According to Adrian Y. T. Yao, Lecturer & Program Coordinator of Malaysia National Subjects at Monash University Malaysia, the trend of eating reunion dinners at restaurants and hotels is inter-related with traveling patterns as well as a change of lifestyle and social status.

“The younger generation may find it hard to travel back to their ancestral homes or villages as logistical issues may prevail,” he said.

“Hence, this causes a ‘reversed celebration’ pattern, whereby the elders or ancestors travel from villages or hometowns to the city to celebrate with their immediate or extended family members, thus creating the need or demand of eating out to avoid the hassle (of cooking at home),” he explained.

Convenience plays a big role in a family’s decision to hold the reunion dinner at restaurants, especially with less people cooking at home due to busy lifestyles or a lack of culinary skills.

“Preparing the reunion dinner can be quite a chore for most modern families,” noted Chua Guan Cheong, a China analyst based in Singapore.

“People seldom cook at home nowadays – especially for such big occasions – so it actually makes more sense for those who cannot handle such ‘major cooking projects’ to (leave it to) those professionals outside.

“While I still continue to have the reunion dinner at home, I can understand why people would choose to eat outside as it can save them quite a bit of time for cleaning up as well,” he added.

Southeast Asia is eating out more

With a growing affluent middle class across the region, increasing number of working mothers and a variety of stalls and restaurants serving relatively cheap food, it is becoming the norm for people to eat out instead of cooking at home.

In Indonesia, the percentage of the public’s expenditure on prepared food and beverages has increased from 29.6 percent in 2016 to 32.7 percent in 2017 and 34 percent in 2018, according to data from Statistics Indonesia.
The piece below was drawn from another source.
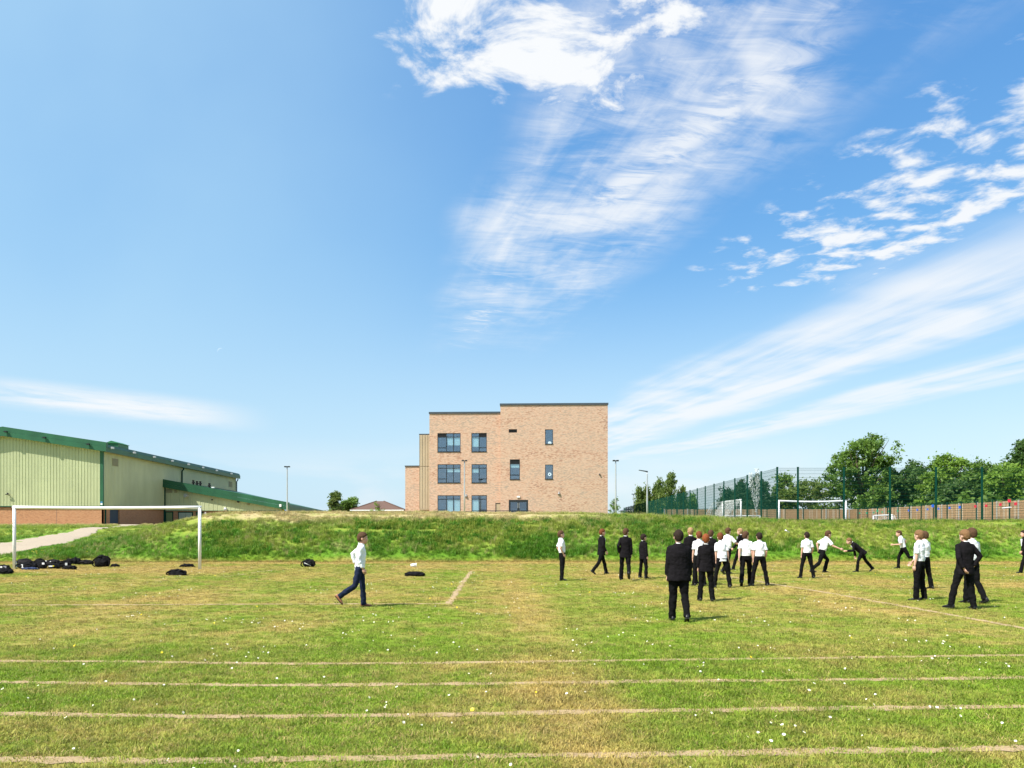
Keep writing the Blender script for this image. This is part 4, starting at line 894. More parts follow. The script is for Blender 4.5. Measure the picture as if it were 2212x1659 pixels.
# ------------------------------------------------------------------ goals
def net_grid(mb, quad, nu, nv, r_=.005, sag=.0, jit=0.):
    A, B, C_, D_ = [Vector(p) for p in quad]
    def P(u, v):
        p = (A * (1 - u) + B * u) * (1 - v) + (D_ * (1 - u) + C_ * u) * v
        p = p + Vector((0, 0, -sag * 4 * v * (1 - v)))
        return p + Vector((rnd.gauss(0, jit), rnd.gauss(0, jit), rnd.gauss(0, jit)))
    g = [[P(i / nu, j / nv) for i in range(nu + 1)] for j in range(nv + 1)]
    for row in g: mb.tube(row, r_, 3)
    for i in range(nu + 1): mb.tube([g[j][i] for j in range(nv + 1)], r_, 3)
M_NET = mat('white_net_cord', (.72, .73, .72), .8)
def goal(name, label, loc, rotz, wd, ht, r_, net=False, deep=1.6, bow=0., grp=None, mtl=M_WHITE):
    o = thing(name, label, 'goal', loc, rotz, grp)
    for x in (0, wd): MB().tube([(x, 0, -.1), (x, 0, ht - r_)], r_, 14).build('goal_post', mtl, o, True)
    pts = [(wd * k / 10, 0, ht - r_ - bow * math.sin(math.pi * k / 10)) for k in range(11)]
    pts[0] = (-r_, 0, pts[0][2]); pts[-1] = (wd + r_, 0, pts[-1][2])
    MB().tube(pts, r_ * 1.01, 14).build('crossbar', mtl, o, True)
    if net:
        b_ = MB()
        for x in (0, wd): b_.tube([(x, 0, ht - r_), (x, deep * .4, ht - .1), (x, deep, 0)], .022, 8)
        b_.tube([(0, deep, .03), (wd, deep, .03)], .022, 8); b_.build('net_support', M_WORNWHITE, o)
        nb_ = MB(); net_grid(nb_, [(0, .02, ht - r_), (wd, .02, ht - r_), (wd, deep, .02), (0, deep, .02)], int(wd / .16), int(ht / .15), .007, .18, .01)
        for x in (0, wd): net_grid(nb_, [(x, .02, ht - r_), (x, deep * .4, ht - .1), (x, deep, .02), (x, .02, .02)], 8, 14, .007, 0, .008)
        tag(nb_.build('net', M_NET, o), kind='stuff')
    return o
GY = ground_Y(1229.6); GX0, GX1 = (31.0 - CX) / F * GY, (431.5 - CX) / F * GY
bigg = goal('football_goal', 'full size white goal frame without net by the pile of bags', (GX0, GY, 0), 0, GX1 - GX0, (1230 - 1092.8) / F * GY, .058, bow=.03)
M_INK = mat('black_ink', (.015, .015, .02), .6)
for px_, sd_ in ((0., 5), (GX1 - GX0, 9)):             # a strip of hand written black marks down each post
    r_ = random.Random(sd_); mb = MB(); z = 1.88
    while z > 1.42:
        k = r_.randint(2, 3)
        for _ in range(k):
            x0, z0 = r_.uniform(-.026, .03), z + r_.uniform(-.025, .02); x1, z1 = x0 + r_.uniform(-.022, .022), z0 + r_.uniform(-.03, .03)
            x1 = max(-.03, min(.034, x1)); yy = lambda x: -math.sqrt(.059 ** 2 - x * x) - .002
            dxx, dzz = x1 - x0, z1 - z0; L_ = math.hypot(dxx, dzz) + 1e-6; nx_, nz_ = -dzz / L_ * .0055, dxx / L_ * .0055
            mb.face(*[(px_ + a_, yy(max(-.05, min(.05, a_))), b_) for a_, b_ in ((x0 + nx_, z0 + nz_), (x0 - nx_, z0 - nz_), (x1 - nx_, z1 - nz_), (x1 + nx_, z1 + nz_))])
        z -= .052
    mb.build('lettering', M_INK, bigg)
GB = 1.78
g1 = goal('court_goal', 'white netless goal frame with a sagging bar behind the mesh fence', ((1682.5 - CX) / F * 57, 57, GB), 0, (1827 - 1682.5) / F * 57, EYE + (HY - 1080) / F * 57 - GB, .06, bow=.07)
g2_ = goal('court_goal', 'white goal with hanging net standing side on behind the mesh fence', (18.2, 56.6, GB), R(90), 4.5, EYE + (HY - 1078) / F * 56.6 - GB, .06, True, 1.9, .0)
g3 = goal('mini_goal', 'low white goal frame at the far end of the court behind the netted goal', ((1566 - CX) / F * 80, 80, GB), 0, (1642 - 1566) / F * 80, 1.25, .05, True, .8)
g4 = goal('mini_goal', 'low white goal leaning frame in front of the green plates', (RX - .9, 73.6, GB), R(90), 3.6, 1.22, .05, True, -.6)
zr_ = proj(0, 1096.8, 58.4).z - MUGA_Z; MB().tube([(BYY - 58.9, -.07, zr_ - .02), (BYY - 57.9, -.07, zr_ + .03)], .045, 8).build('white_rail', M_WHITE, lows)
# old net thrown over the fence
dn = thing('draped_net', 'tangled white net hanging in a V over the green fence', 'net')
mb = MB(); YN = 47.6
def NP(x, y, dy=0): p = proj(x, y, YN); return (p.x, p.y - .12 + dy, p.z)
for q, nu, nv in (([NP(1616, 1024), NP(1622, 1021), NP(1633, 1084), NP(1624, 1072)], 5, 26), ([NP(1631, 1014), NP(1637, 1012), NP(1639, 1078), NP(1631, 1084)], 5, 28), ([NP(1623.5, 1072), NP(1638, 1078), NP(1633.5, 1105), NP(1631, 1106)], 7, 14)):
    net_grid(mb, q, nu, nv, .008, 0, .03)
tag(mb.build('net_cords', M_NET, dn), kind='stuff')

# ------------------------------------------------------------------ lamp columns
def lamp(label, xd, ytop, Y, heads, arm=0.):
    p = proj(xd, ytop, Y); zg = tz(p.x, p.y) - .1; h = p.z - zg
    o = thing('lamp_column', label, 'lamp post', (p.x, p.y, zg), 0, 'lamp columns on the high ground')
    MB().tube([(0, 0, -.3), (0, 0, h * .4), (0, 0, h - .25), (0, 0, h)], [.085, .075, .055, .05], 10).build('column', M_STEEL, o, True)
    mb = MB()
    if heads == 2:
        mb.box(-.28, -.05, -.14, .14, h - .02, h + .1); mb.box(.05, .28, -.14, .14, h - .02, h + .1); mb.box(-.05, .05, -.05, .05, h, h + .05)
    else: mb.hexa([(-.75, -.12, h + .12), (.05, -.07, h - .05), (.05, .07, h - .05), (-.75, .12, h + .12)], [(-.75, -.1, h + .17), (.05, -.06, h + .06), (.05, .06, h + .06), (-.75, .1, h + .17)])
    mb.build('lantern', M_ANTH, o); return o
lamp('tall slim lamp column standing before the school windows', 1003.3, 996, 76, 2)
lamp('tall slim lamp column just right of the school', 1330, 996, 74, 2)
lamp('tall slim lamp column in front of the low green wing', 620.3, 1009, 80, 2)
lamp('lamp column with a single lantern pointing left before the green fence', 1398, 1019, 70, 1)
lamp('far lamp column behind the side fence near the sapling', 1368.5, 1068, 118, 2)
lamp('distant lamp column behind the netted court goal', 1555.5, 1056, 105, 2)
# ------------------------------------------------------------------ trees
def leaf_mat(name, c0_, c1_):
    m_ = bpy.data.materials.new(name); m_.use_nodes = True; t = NT(m_.node_tree); b = t.n['Principled BSDF']
    n_ = t.noise(wpos(t), .9, 4., .65); n2_ = t.noise(wpos(t), 9., 2., .6)
    colr = t.mix(t.ss(t.add(t.mul(n_, .6), t.mul(n2_, .5)), .35, .75), c0_, c1_)
    t.put(b.inputs['Base Color'], colr); b.inputs['Roughness'].default_value = .5; b.inputs['Specular IOR Level'].default_value = .3
    tr = t.new('ShaderNodeBsdfTranslucent'); t.put(tr.inputs[0], colr); mx = t.new('ShaderNodeMixShader'); mx.inputs[0].default_value = .42
    t.l.new(b.outputs[0], mx.inputs[1]); t.l.new(tr.outputs[0], mx.inputs[2]); t.l.new(mx.outputs[0], t.n['Material Output'].inputs[0]); return m_
L_MID = leaf_mat('leaf_mid_green', (.07, .15, .022), (.19, .30, .05)); L_DARK = leaf_mat('leaf_dark_green', (.035, .085, .02), (.10, .18, .035))
L_LIGHT = leaf_mat('leaf_light_green', (.09, .19, .02), (.25, .38, .05)); L_CON = leaf_mat('conifer_green', (.016, .055, .026), (.055, .11, .04)); L_OLIVE = leaf_mat('leaf_olive', (.08, .14, .026), (.20, .26, .06))
M_BARK = mat('bark', rough=.95, fn=lambda t: t.mix(t.noise(t.scale(opos(t), (6, 6, 1.2)), 2., 5., .7), (.05, .038, .026), (.15, .115, .08)))
def tree(label, base, h, blobs, lm, n_leaf, leaf=.16, clump=.45, trunk=.16, name='tree', shape='round', seed=0, grp='trees beyond the court', upright=0.):
    """blobs: (x, y, z, rx, ry, rz) relative to the base; leaves sit in clumps spread through them"""
    g = np.random.default_rng(seed + 100); r_ = random.Random(seed); o = thing(name, label, 'tree', base, 0, grp)
    mb = MB(); top = max(b[2] for b in blobs); bx = [b for b in blobs]
    mb.tube([(0, 0, -.4), (r_.uniform(-.1, .1), 0, top * .3), (r_.uniform(-.2, .2), r_.uniform(-.2, .2), top * .65), (blobs[0][0] * .5, blobs[0][1] * .5, top)], [trunk * 1.25, trunk, trunk * .75, trunk * .3], 8)
    for b in bx:
        for _ in range(3):
            e = Vector((b[0] + r_.uniform(-.6, .6) * b[3], b[1] + r_.uniform(-.6, .6) * b[4], b[2] + r_.uniform(-.3, .7) * b[5])); s_ = Vector((0, 0, min(e.z * r_.uniform(.3, .6), top * .8)))
            m_ = s_.lerp(e, .5) + Vector((r_.uniform(-.2, .2), r_.uniform(-.2, .2), r_.uniform(0, .4))); mb.tube([s_, m_, e], [trunk * .5, trunk * .3, trunk * .08], 5)
    mb.build('trunk', M_BARK, o, True)
    vol = np.array([b[3] * b[4] * b[5] for b in blobs]) ** .75; per = max(22, int(42)); nc = max(6, n_leaf // per)
    bi = g.choice(len(blobs), nc, p=vol / vol.sum()); B = np.array(blobs)[bi]
    d = g.normal(0, 1, (nc, 3)); d /= np.linalg.norm(d, axis=1)[:, None]; rad = g.uniform(.45, 1.04, nc) ** .5
    C_ = B[:, :3] + d * rad[:, None] * B[:, 3:] + g.normal(0, .08, (nc, 3))
    if shape == 'cone': pass
    cs = clump * g.uniform(.5, 1.3, nc)
    ci = np.repeat(np.arange(nc), per); n_ = len(ci)
    off = g.normal(0, .5, (n_, 3)) * cs[ci][:, None] * np.array([1, 1, .7 + upright])
    c_ = C_[ci] + off
    nrm = g.normal(0, 1, (n_, 3)) + np.array([0, 0, .7]) + d[ci] * .5; nrm /= np.linalg.norm(nrm, axis=1)[:, None]
    t1 = np.cross(nrm, g.normal(0, 1, (n_, 3))); t1 /= np.linalg.norm(t1, axis=1)[:, None]
    if upright: t1 = t1 + np.array([0, 0, upright * 2]); t1 /= np.linalg.norm(t1, axis=1)[:, None]
    t2 = np.cross(nrm, t1); sz_ = leaf * g.uniform(.6, 1.3, (n_, 1))
    v = np.stack([c_ - t1 * sz_, c_ + t2 * sz_ * .48, c_ + t1 * sz_, c_ - t2 * sz_ * .48], 1).reshape(-1, 3)
    me = bpy.data.meshes.new('crown'); me.vertices.add(len(v)); me.vertices.foreach_set('co', v.ravel())
    me.loops.add(n_ * 4); me.loops.foreach_set('vertex_index', np.arange(n_ * 4)); me.polygons.add(n_); me.polygons.foreach_set('loop_start', np.arange(n_) * 4)
    me.materials.append(lm); me.update(); me.validate(); link('crown', me, o); return o
def at(xd, Y, z=MUGA_Z): return ((xd - CX) / F * Y, Y, z)
def topz(yd, Y, z=MUGA_Z): return EYE + (HY - yd) / F * Y - z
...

In Singapore, the Nielsen Out-of-Home Dining Survey conducted last year found that 24 percent of people eat out daily as opposed to 19 percent in 2015.

Meanwhile in Malaysia, a Taylor’s University survey in 2013 found that 64 percent of the 2,000 people approached for the study eat out at least once a day.

How restaurants have adapted

The increase in number of restaurants catering to Chinese Lunar New Year reunion dinners has created competition in the restaurant industry, with restaurants coming up with different packages to suit different needs and budgets. Demand for tables is so great that some restaurants require bookings months in advance.

Restaurants even offer ‘to-go’ signature Chinese Lunar New Year dinners which are delivered to diners’ homes, providing families with a restaurant-quality meal in the comfort of their own dining room.

As part of their ‘value added’ services, some restaurants are now incorporating events such as lion or dragon dance performances, God of Prosperity walkabouts or even fireworks performances as a means to enhance the festive mood.


Traditional values, recipes facing extinction

The long-term implications of people choosing to eat reunion dinners in restaurants include inadequate cultural appreciation amongst the younger generations – particularly on the significance and meaning – of the meal.

Increasingly, people are choosing to forgo the reunion dinner for holidays abroad, which “is a sad development in my opinion,” said Chua.

Although eating out offers numerous benefits, eating at home offers more privacy, comfort and intimacy. Diners are not constrained by time and are free to consume their meals at a leisurely pace. In addition, home-cooked meals are relatively healthier and people can choose to cook whatever they want at home – as opposed to having to choose from limited dishes on a menu.

Other long-term effects include the lack of social interaction enjoyed by the different generations helping out in the kitchen and a loss of knowledge and skills required to prepare the traditional dishes.

Despite the commercialisation of the reunion dinner and the many issues it raises, it seems that the trend of eating out for the Chinese Lunar New Year reunion dinner is here to stay.

“The most important thing is having the entire family eating together,” said Chua.

“Whether it is at home or outside does not really erode Chinese values.”